Clang vs. Clang

Original Article ↗ Hacker News Discussion ↗

Undefined Behavior and Responsibility

  • Large part of the thread debates whether compiler miscompilations under UB are “compiler bugs” or “programmer bugs.”
  • One side: if code has UB, it’s fundamentally incorrect; relying on coincidental behavior of a specific compiler version is irresponsible.
  • Other side: standards and compilers have expanded UB aggressively to enable marginal optimizations, shifting costs and breakage onto users; for legacy C code this is practically unmanageable.
  • Distinction between UB vs “erroneous but defined at compile time” behavior is discussed; many argue more things should be implementation-defined instead of UB.

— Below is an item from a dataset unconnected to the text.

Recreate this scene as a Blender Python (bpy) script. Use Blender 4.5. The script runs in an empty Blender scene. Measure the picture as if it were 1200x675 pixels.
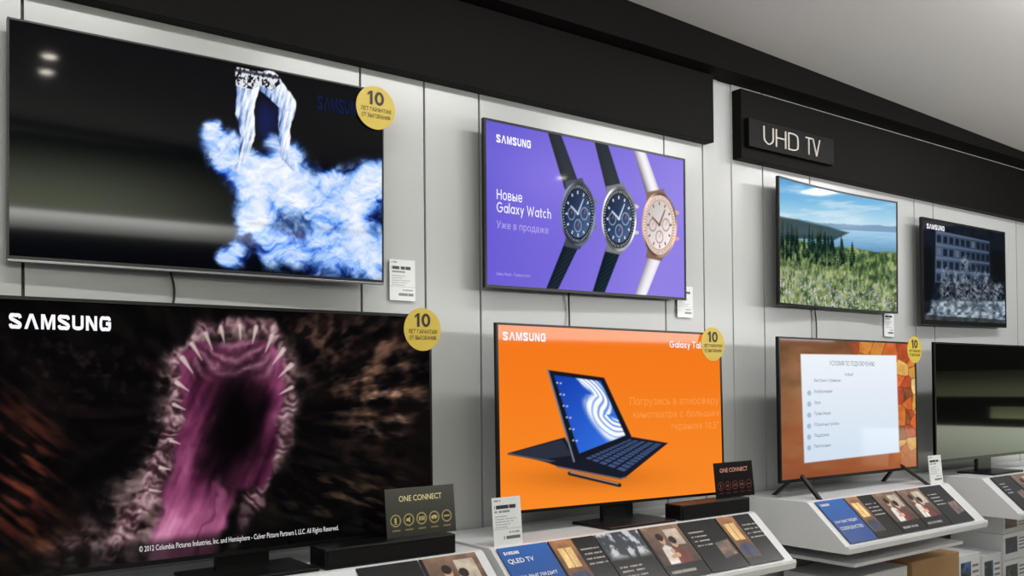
import bpy, bmesh, math, random
import numpy as np
from mathutils import Matrix, Vector, Euler
Z0=1.5
scene=bpy.context.scene
COL=scene.collection
scene.view_settings.view_transform='Standard'
scene.view_settings.look='None'

# ------------------------------------------------------------------ helpers
def lin(c):
    c=np.clip(np.asarray(c,float)/255.0,0,1)
    return np.where(c<=0.04045,c/12.92,((c+0.055)/1.055)**2.4)
def L3(c):
    a=lin(c);return (float(a[0]),float(a[1]),float(a[2]),1.0)
MATS={}
def mat(name,col=(128,128,128),rough=.5,metal=0.,emit=None,estr=1.,noise=0.,nscale=8.,spec=.5,attr=False,eattr=False):
    if name in MATS:return MATS[name]
    m=bpy.data.materials.new(name);m.use_nodes=True
    nt=m.node_tree;b=nt.nodes['Principled BSDF']
    b.inputs['Base Color'].default_value=L3(col)
    b.inputs['Roughness'].default_value=rough
    b.inputs['Metallic'].default_value=metal
    b.inputs['Specular IOR Level'].default_value=spec
    if noise>0:
        tc=nt.nodes.new('ShaderNodeTexCoord');n=nt.nodes.new('ShaderNodeTexNoise')
        n.inputs['Scale'].default_value=nscale;n.inputs['Detail'].default_value=5
        nt.links.new(tc.outputs['Object'],n.inputs['Vector'])
        mx=nt.nodes.new('ShaderNodeMix');mx.data_type='RGBA'
        a=np.array(L3(col)[:3])
        mx.inputs[6].default_value=(*[float(x) for x in a*(1-noise)],1)
        mx.inputs[7].default_value=(*[float(x) for x in np.minimum(a*(1+noise),1)],1)
        nt.links.new(n.outputs['Fac'],mx.inputs[0]);nt.links.new(mx.outputs[2],b.inputs['Base Color'])
    if emit is not None:
        b.inputs['Emission Color'].default_value=L3(emit);b.inputs['Emission Strength'].default_value=estr
    if attr or eattr:
        at=nt.nodes.new('ShaderNodeAttribute');at.attribute_name='Col'
        if attr:nt.links.new(at.outputs['Color'],b.inputs['Base Color'])
        if eattr:
            nt.links.new(at.outputs['Color'],b.inputs['Emission Color'])
            b.inputs['Emission Strength'].default_value=estr
    MATS[name]=m
    return m
M_screen=mat('display_glass',(3,3,4),.05,spec=.2,eattr=True,estr=1.0)
M_screen.cycles.emission_sampling='NONE'
M_off=mat('dark_display_glass',(6,7,6),.04,spec=.5)
M_print=mat('printed_gloss',(200,200,200),.22,attr=True)
M_black=mat('black_plastic',(12,12,13),.32,noise=.1,nscale=30,spec=.4)
M_satin=mat('black_satin_metal',(20,20,22),.3,metal=.2,noise=.1,nscale=20)
M_silver=mat('brushed_silver',(135,135,138),.3,metal=.9,noise=.08,nscale=60)
M_grey=mat('dark_grey_plastic',(38,38,40),.5,noise=.1,nscale=20)
M_wall=mat('wall_panel_gloss',(188,189,188),.24,noise=.03,nscale=1.2,spec=.5)
M_back=mat('slot_metal_dark',(58,58,58),.5,noise=.1)
M_shelf=mat('white_laminate',(222,223,224),.3,noise=.02,nscale=3)
M_bulk=mat('bulkhead_black',(13,10,9),.6,noise=.15,nscale=2.5,spec=.1)
M_soff=mat('soffit_black',(17,14,14),.8,noise=.1,nscale=2,spec=.1)
M_ceil=mat('ceiling_grey',(200,197,194),.8,noise=.03,nscale=1.5)
M_floor=mat('floor_tile',(180,175,167),.35,noise=.08,nscale=3)
M_cable=mat('cable_black',(12,12,12),.5,noise=.1)
M_white=mat('white_card',(235,236,236),.4,noise=.02)
M_card=mat('card_stock_dark',(22,21,22),.4,noise=.1)

def mesh_obj(name,verts,faces,mats,parent=None,loc=(0,0,0),rot=None,fmat=None):
    me=bpy.data.meshes.new(name);me.from_pydata([tuple(v) for v in verts],[],faces)
    for m in (mats if isinstance(mats,(list,tuple)) else [mats]):me.materials.append(m)
    if fmat is not None:
        me.polygons.foreach_set('material_index',fmat)
    me.update()
    ob=bpy.data.objects.new(name,me);COL.objects.link(ob)
    if parent:ob.parent=parent
    ob.location=loc
    if rot is not None:ob.rotation_euler=rot
    return ob
def boxdata(x0,x1,y0,y1,z0,z1):
    v=[(x0,y0,z0),(x1,y0,z0),(x1,y1,z0),(x0,y1,z0),(x0,y0,z1),(x1,y0,z1),(x1,y1,z1),(x0,y1,z1)]
    f=[(0,3,2,1),(4,5,6,7),(0,1,5,4),(1,2,6,5),(2,3,7,6),(3,0,4,7)]
    return v,f
def multibox(boxes):
    V=[];Fc=[]
    for b in boxes:
        v,f=boxdata(*b);o=len(V);V+=v;Fc+=[tuple(i+o for i in q) for q in f]
    return V,Fc
def bevel(ob,w=.004,seg=2):
    m=ob.modifiers.new('bevel','BEVEL');m.width=w;m.segments=seg;m.limit_method='ANGLE';m.angle_limit=math.radians(40)
def box(name,b,m,parent=None,bev=.003,loc=(0,0,0),rot=None):
    v,f=boxdata(*b);o=mesh_obj(name,v,f,m,parent,loc,rot)
    if bev:bevel(o,bev)
    return o
def empty(name,loc):
    e=bpy.data.objects.new(name,None);e.empty_display_size=.1;e.location=loc;COL.objects.link(e);return e
def tag(o,label,cat,group=None):
    o['label']=label;o['category']=cat
    if group:o['group']=group
    return o
def struct(o):o['kind']='structure';return o
def tube(name,pts,r,m,parent=None,loc=(0,0,0)):
    cu=bpy.data.curves.new(name,'CURVE');cu.dimensions='3D';cu.bevel_depth=r;cu.bevel_resolution=3
    sp=cu.splines.new('BEZIER');sp.bezier_points.add(len(pts)-1)
    for p,q in zip(sp.bezier_points,pts):
        p.co=q;p.handle_left_type=p.handle_right_type='AUTO'
    o=bpy.data.objects.new(name,cu);COL.objects.link(o)
    dg=bpy.context.evaluated_depsgraph_get();me=bpy.data.meshes.new_from_object(o.evaluated_get(dg))
    bpy.data.objects.remove(o)
    me.materials.clear();me.materials.append(m)
    ob=bpy.data.objects.new(name,me);COL.objects.link(ob)
    if parent:ob.parent=parent
    ob.location=loc
    return ob

# picture grid: a panel whose vertices carry the picture colours
def picture(name,x0,x1,z0,z1,nx,ny,paint,m,parent,loc=(0,0,0),rot=None,y=0.,bend=0.,bw=1.):
    xs=np.linspace(x0,x1,nx);zs=np.linspace(z0,z1,ny)
    X,Zz=np.meshgrid(xs,zs);X=X.ravel();Zz=Zz.ravel()
    co=np.zeros((nx*ny,3));co[:,0]=X;co[:,2]=Zz;co[:,1]=y+bend*(1-(X/(bw/2))**2)
    i=np.arange(nx-1)[None,:]+np.arange(ny-1)[:,None]*nx
    q=np.stack([i,i+1,i+nx+1,i+nx],-1).reshape(-1,4)
    me=bpy.data.meshes.new(name);me.vertices.add(nx*ny);me.vertices.foreach_set('co',co.ravel())
    n=len(q);me.loops.add(n*4);me.loops.foreach_set('vertex_index',q.ravel().astype(np.int32))
    me.polygons.add(n);me.polygons.foreach_set('loop_start',(np.arange(n)*4).astype(np.int32))
    me.polygons.foreach_set('loop_total',np.full(n,4,np.int32))
    me.update(calc_edges=True)
    me.polygons.foreach_set('use_smooth',[True]*n)
    rgb=np.clip(paint(X,Zz),0,255)
    ca=me.color_attributes.new('Col','FLOAT_COLOR','POINT')
    c=np.ones((nx*ny,4));c[:,:3]=lin(rgb);ca.data.foreach_set('color',c.ravel())
    me.materials.append(m)
    o=bpy.data.objects.new(name,me);COL.objects.link(o)
    if parent:o.parent=parent
    o.location=loc
    if rot is not None:o.rotation_euler=rot
    return o

def homog(src,dst):
    A=[];B=[]
    for (x,y),(u,v) in zip(src,dst):
        A.append([x,y,1,0,0,0,-u*x,-u*y]);B.append(u)
        A.append([0,0,0,x,y,1,-v*x,-v*y]);B.append(v)
    h=np.linalg.solve(np.array(A,float),np.array(B,float));return np.append(h,1).reshape(3,3)
def happ(H,x,y):
    x=np.asarray(x,float);y=np.asarray(y,float);w=H[2,0]*x+H[2,1]*y+H[2,2]
    return (H[0,0]*x+H[0,1]*y+H[0,2])/w,(H[1,0]*x+H[1,1]*y+H[1,2])/w
class Panel:
    def __init__(s,corners,w,h):
        uq=[(-w/2,h/2),(w/2,h/2),(-w/2,-h/2),(w/2,-h/2)]
        s.to_loc=homog(corners,uq);s.to_ref=homog(uq,corners)
    def loc(s,u,v):return happ(s.to_loc,u,v)
    def ref(s,x,z):return happ(s.to_ref,x,z)

# lettering cut from the built-in font
_tc={}
def text_data(string,off=0.):
    k=(string,off)
    if k in _tc:return _tc[k]
    cu=bpy.data.curves.new('t','FONT');cu.body=string;cu.size=1;cu.offset=off;cu.resolution_u=3
    o=bpy.data.objects.new('t',cu);COL.objects.link(o)
    dg=bpy.context.evaluated_depsgraph_get();me=bpy.data.meshes.new_from_object(o.evaluated_get(dg))
    n=len(me.vertices);co=np.zeros(n*3);me.vertices.foreach_get('co',co);co=co.reshape(-1,3)
    fs=[tuple(p.vertices) for p in me.polygons]
    bpy.data.objects.remove(o);bpy.data.meshes.remove(me);bpy.data.curves.remove(cu)
    _tc[k]=(co,fs);return _tc[k]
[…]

Constant-Time Crypto & Timing Attacks

  • Core complaint: optimizing compilers rewrite constant‑time, branchless crypto routines into branching or data‑dependent code, breaking side‑channel resistance.
  • Counterpoint: C’s semantics do not include timing as observable behavior; constant‑time requirements are outside the language model.
  • Several note that even assembly doesn’t fully solve timing issues on modern CPUs without special hardware modes; some architectures have DOIT/DOITM-like features, but often only controllable by the OS.
  • Consensus: constant‑time crypto in portable C is extremely fragile; some argue it’s effectively impossible.

Suitability of C/C++ and Alternatives

  • Many argue C/C++ are simply the wrong tools for constant‑time or high‑assurance security code; suggest new languages or DSLs with explicit timing or safety guarantees.
  • Others defend C as still viable with careful discipline, sanitizers, and coding rules, especially outside security‑critical domains.
  • Rust is mentioned: safer by default, but still relies on UB in unsafe code and LLVM’s optimizer.

Optimization Benefits vs Costs

  • Some posters claim modern optimizations yield modest real‑world speedups (e.g., ~10–20% over decade‑old LLVM) for greatly increased complexity and compile time.
  • Others counter that even single‑digit percentage improvements are economically huge at large scale, explaining continued investment in aggressive optimization.

Proposed Solutions and Tooling

  • Suggested mechanisms: per‑function attributes/pragma to disable certain optimizations, constant‑time annotations, “boring” or restricted C dialects, or special optimization levels (e.g., “no new branches”).
  • Sanitizers (UBSAN, ASAN), static analysis, and CI are widely recommended to detect UB, though people disagree how much UB they actually catch and how hard UB is to avoid in practice.